スキーのエッジが効くので仕方なく右側の急斜面にエスケープ、斜面をトラバースしながら登ると何とかトレースに合流、ほっとした瞬間である。たまらず傍らの岩陰で風を避けシールを外しながらレスト、山頂からずっと足が痙攣しっぱなしだった。水を飲んだら少し落ち着いたが、こんなに足が痙攣した経験なんて初めてだよなあ・・・
しみじみ考えてみると、いつだったか風雨とガスの中、剣岳に登ったとき以来の緊張だった気がする。人間パニックに陥るととんでもない間違いを犯す。落ち着いて方向を確認してから登りのトレースを辿れば安全だったのに・・・単独ばかりやっていると時には怖い目にも遭うが、もう少し落ち着いて対処できる気持ちのゆとりが必要だったと猛省する。
晴れていれば何でこんな所でという場所だろうが、私は小市民で気も小さく未熟な証拠、改めて山の怖さを思い知る経験だった。

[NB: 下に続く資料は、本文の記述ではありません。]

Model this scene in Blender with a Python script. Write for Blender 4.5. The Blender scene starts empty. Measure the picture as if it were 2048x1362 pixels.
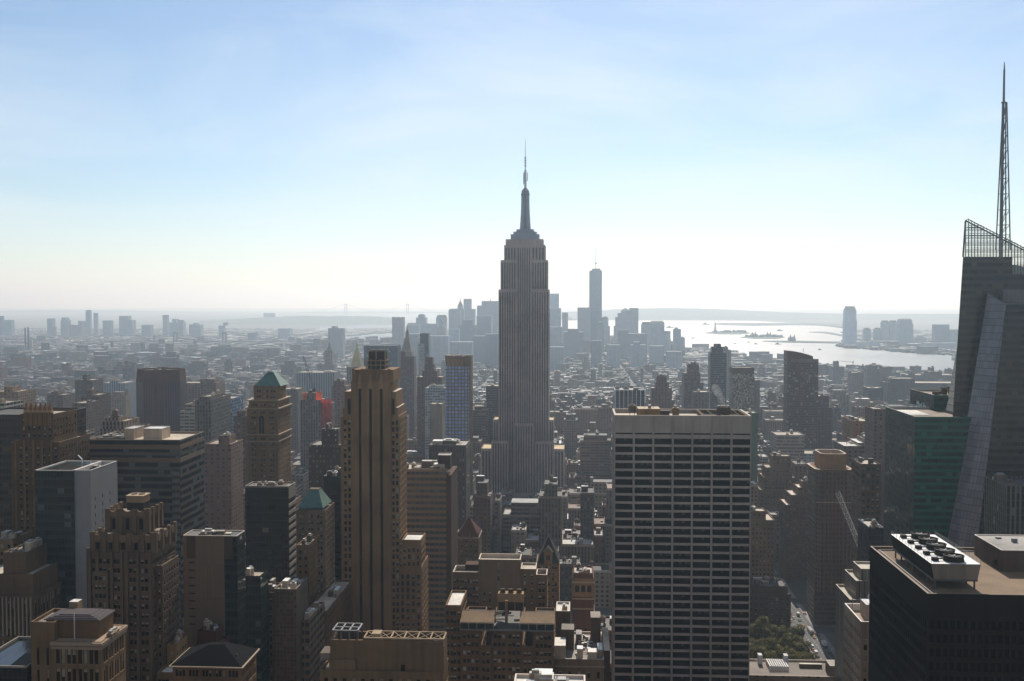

ここからはトレースを外さぬよう気をつけゆっくり滑降の開始、依然として視界はない。上部はまだターンも容易だったが、1250mを境に視界が戻るともういけない、完全なクサレ雪である。ただ転倒しないように落ちていくだけ、樹林帯ではもっと難儀する。雪が重くスキーが曲がらない。ゲレンデしか経験のないヘボな足前ではまともになんて滑れない。オフピステの難しさ、自分のスキー技術の未熟さを嫌というほど痛感する。両足の痙攣も治まらず本当に辛かった。

金沢の有名な山スキーヤーであるDr.早川氏がいつも言っている。山スキーは半端な体力、技術では命がいくつあっても足りないと、特に下半身の筋力は日頃から鍛えておかないと酷い目に遭うと忠告されている。私と同年齢ながら超人的山行きをほぼ毎週実践されておられる驚異の人であるが、山スキーは格好じゃない、見てくれは悪くともどんな雪質でも転ばずに降りてこれる人が一番だと言うお話には説得力がある。彼の超後傾でトップを思い切り浮かせた新雪の急斜面を滑る姿を思うとき半端な筋力と体力じゃないとしみじみ思う。

標高差1400m弱の登りで足が痙る。悪天候で慌ててしまいとっさの判断を誤る。どんな雪質や斜面でも安全に下れるスキー技術の未熟さ。etc・・・
念願の冬期月山森には初登頂を果たしたものの、自分の弱さ、未熟さを再発見した山遊びであった。人生、精進の連続である。